Sharing is Caring

Have you ever had the experience that you’ve tried to say something, but no matter how hard you try, people just don’t seem to be listening? Maybe it’s been when you’ve been in a business meeting and that irritating colleague won’t stop talking over you. Maybe it’s been when you’ve had a difficult conversation with a partner and they’re just ignoring your point of view. Maybe it’s been with your parents, and as hard as you try they just don’t seem to understand you.

Or maybe it’s because you have a Special Educational Need.

This is one that doesn’t seem to spring to people’s mind. A recent statistic said that 1 in 8 people globally had some form of SEN, but when was the last time you spoke to someone with one? I suppose you never really know when you have or haven’t, as with many things, but I’m sure if you think about it, you may struggle. Those with SEN, unfortunately, seem to fade into the background beyond childhood, when they stop being in mainstream education and make their way into adulthood on a completely different path to your own. And yes alright, we all have those school friends we haven’t kept up with as they have done the same thing, but surely an entire community cannot go unnoticed by the general population?

So this is what I’m here to do. I am somebody whose family member has moderate special needs, and through the experience of living with them has come to learn how truly disenfranchised they are.
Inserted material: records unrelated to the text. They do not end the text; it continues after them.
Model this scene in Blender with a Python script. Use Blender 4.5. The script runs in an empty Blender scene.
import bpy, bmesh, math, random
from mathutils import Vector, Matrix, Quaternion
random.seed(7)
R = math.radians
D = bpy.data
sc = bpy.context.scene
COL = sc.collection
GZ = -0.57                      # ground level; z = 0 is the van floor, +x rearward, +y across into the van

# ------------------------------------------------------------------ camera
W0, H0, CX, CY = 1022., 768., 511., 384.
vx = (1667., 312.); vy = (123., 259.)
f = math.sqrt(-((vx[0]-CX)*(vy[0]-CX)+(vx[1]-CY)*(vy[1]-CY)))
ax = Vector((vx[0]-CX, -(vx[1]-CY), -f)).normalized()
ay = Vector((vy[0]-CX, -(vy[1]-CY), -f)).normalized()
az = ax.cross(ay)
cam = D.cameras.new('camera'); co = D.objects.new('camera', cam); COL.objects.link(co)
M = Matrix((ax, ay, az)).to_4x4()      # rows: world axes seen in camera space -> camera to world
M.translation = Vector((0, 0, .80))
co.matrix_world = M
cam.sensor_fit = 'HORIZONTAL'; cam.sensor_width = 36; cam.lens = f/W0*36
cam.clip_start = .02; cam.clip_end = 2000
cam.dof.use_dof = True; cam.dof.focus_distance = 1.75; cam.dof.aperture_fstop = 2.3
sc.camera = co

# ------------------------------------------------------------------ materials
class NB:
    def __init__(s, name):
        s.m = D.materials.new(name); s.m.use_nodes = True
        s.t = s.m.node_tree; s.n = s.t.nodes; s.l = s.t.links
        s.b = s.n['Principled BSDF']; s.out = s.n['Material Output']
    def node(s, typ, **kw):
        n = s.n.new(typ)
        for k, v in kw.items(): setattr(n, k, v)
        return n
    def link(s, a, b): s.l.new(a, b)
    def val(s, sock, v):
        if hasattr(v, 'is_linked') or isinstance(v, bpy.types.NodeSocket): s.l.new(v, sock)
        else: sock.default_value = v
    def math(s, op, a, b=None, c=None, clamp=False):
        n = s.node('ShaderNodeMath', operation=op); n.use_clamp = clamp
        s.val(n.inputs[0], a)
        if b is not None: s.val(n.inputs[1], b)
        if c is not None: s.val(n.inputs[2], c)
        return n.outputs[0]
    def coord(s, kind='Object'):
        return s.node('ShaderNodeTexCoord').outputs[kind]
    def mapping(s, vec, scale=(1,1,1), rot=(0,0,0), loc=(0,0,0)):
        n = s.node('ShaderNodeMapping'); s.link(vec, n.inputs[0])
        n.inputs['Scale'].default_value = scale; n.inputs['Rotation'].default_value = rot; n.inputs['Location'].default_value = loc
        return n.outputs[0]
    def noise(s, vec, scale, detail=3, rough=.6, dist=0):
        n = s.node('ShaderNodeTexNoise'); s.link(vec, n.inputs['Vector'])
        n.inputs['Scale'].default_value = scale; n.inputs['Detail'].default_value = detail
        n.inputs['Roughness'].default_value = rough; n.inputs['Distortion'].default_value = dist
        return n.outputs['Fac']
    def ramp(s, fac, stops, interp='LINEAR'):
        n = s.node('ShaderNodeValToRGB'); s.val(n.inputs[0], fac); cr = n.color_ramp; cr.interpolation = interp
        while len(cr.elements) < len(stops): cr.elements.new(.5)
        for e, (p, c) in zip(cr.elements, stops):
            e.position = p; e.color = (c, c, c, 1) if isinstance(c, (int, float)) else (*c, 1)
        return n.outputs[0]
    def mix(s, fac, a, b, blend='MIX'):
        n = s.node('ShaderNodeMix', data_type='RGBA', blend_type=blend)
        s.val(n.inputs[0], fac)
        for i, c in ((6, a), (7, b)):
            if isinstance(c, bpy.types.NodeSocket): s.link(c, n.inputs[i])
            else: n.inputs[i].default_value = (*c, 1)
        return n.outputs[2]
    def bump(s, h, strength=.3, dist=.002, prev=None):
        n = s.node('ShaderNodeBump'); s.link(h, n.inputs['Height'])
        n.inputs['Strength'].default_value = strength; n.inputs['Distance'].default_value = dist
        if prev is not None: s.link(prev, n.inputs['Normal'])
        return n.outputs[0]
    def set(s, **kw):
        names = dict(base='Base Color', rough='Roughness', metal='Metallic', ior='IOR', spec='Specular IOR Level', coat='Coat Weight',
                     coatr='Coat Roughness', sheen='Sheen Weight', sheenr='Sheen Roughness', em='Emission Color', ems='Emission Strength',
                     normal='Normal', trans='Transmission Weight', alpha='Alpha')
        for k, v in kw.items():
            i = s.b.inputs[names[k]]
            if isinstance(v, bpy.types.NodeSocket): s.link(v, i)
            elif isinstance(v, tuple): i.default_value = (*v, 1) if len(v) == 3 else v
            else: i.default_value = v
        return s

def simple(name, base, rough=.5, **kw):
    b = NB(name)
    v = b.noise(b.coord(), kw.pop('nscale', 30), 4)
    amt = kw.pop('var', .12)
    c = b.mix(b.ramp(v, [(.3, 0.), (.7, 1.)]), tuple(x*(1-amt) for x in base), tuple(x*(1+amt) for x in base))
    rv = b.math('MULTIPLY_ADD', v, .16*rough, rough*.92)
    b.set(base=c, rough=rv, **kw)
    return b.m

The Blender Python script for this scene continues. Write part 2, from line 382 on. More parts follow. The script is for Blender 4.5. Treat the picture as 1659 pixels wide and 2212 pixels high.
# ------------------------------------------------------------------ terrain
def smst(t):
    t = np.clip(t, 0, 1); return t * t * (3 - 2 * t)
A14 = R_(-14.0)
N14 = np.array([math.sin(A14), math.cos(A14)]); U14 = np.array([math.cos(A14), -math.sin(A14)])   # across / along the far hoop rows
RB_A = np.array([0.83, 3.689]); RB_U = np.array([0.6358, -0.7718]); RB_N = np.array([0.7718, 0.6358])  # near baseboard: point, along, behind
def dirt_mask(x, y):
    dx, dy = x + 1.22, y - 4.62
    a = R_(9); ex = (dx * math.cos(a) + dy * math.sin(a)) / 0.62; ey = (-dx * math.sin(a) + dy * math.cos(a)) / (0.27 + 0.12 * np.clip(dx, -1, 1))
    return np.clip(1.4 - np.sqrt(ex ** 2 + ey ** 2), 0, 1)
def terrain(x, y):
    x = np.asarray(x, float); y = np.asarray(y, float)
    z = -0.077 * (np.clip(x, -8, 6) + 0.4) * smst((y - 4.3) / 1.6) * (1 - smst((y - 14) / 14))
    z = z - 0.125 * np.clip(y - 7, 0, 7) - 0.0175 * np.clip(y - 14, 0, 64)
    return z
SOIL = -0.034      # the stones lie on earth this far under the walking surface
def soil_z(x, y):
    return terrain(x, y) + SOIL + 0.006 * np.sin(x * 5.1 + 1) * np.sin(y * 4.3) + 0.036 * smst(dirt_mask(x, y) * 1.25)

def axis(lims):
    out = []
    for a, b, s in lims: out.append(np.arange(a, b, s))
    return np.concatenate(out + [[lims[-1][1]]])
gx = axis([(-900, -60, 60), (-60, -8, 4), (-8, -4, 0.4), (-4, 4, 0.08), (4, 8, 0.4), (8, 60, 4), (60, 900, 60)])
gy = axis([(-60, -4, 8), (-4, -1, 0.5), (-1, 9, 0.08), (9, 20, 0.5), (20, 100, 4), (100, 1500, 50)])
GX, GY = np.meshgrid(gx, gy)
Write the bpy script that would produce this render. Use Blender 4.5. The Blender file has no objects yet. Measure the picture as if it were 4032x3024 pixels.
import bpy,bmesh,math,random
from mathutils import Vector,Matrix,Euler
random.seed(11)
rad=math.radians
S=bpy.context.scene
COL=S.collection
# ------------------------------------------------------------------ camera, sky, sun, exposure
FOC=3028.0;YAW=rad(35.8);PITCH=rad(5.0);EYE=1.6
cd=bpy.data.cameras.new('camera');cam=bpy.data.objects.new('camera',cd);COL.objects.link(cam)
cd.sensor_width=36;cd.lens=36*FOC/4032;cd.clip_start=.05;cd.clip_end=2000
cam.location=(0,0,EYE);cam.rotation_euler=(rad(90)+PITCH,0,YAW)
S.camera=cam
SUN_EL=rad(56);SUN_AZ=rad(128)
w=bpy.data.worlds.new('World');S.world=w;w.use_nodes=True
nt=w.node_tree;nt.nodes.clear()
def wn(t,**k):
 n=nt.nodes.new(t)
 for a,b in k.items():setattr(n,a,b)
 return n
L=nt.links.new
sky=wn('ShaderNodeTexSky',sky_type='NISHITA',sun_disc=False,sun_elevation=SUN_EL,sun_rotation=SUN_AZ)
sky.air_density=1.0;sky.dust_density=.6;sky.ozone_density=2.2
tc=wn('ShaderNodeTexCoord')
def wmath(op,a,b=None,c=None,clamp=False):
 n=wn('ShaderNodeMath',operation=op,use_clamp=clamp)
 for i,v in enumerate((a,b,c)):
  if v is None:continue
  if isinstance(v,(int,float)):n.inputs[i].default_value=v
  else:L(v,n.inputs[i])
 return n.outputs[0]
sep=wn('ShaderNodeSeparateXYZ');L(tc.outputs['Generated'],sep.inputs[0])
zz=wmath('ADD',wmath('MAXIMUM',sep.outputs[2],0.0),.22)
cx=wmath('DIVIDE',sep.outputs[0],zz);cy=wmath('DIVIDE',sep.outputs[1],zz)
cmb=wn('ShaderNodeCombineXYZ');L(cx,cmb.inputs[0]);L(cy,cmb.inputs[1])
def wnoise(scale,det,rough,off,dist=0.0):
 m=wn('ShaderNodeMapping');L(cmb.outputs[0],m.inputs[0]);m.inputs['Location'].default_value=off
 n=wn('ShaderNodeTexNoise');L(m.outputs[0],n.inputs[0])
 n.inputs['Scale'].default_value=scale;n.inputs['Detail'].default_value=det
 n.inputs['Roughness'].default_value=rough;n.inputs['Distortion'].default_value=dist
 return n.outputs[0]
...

Having shared their story with friends and colleagues over the years, I have realised how a lot of people don’t understand what has happened or what is happening in the world of Disability Rights in the UK because they don’t know about it. Not their fault, but still not right.

This is not to say that those with SEN are fundamentally voiceless. They aren’t at all; in fact, they have some of the most beautiful voices to be heard, and often the most shockingly honest. In writing this, and encouraging others to share their views, I hope to show how extraordinary these people are to more than those in their immediate social and family social. If just one person goes away knowing something new, or considering an opinion that they did not think they would, then that’s absolutely fine by me.

So, in light of this, sharing is truly caring, so if you ever stumble across this and have a story to share then please do so! If not, and you’ve never stopped to consider the view of someone with a SEN before, then please have a little read. You might surprise yourself in that you consider an opinion that you never thought you would. Treat yourself, it’s quite a fun thing to do.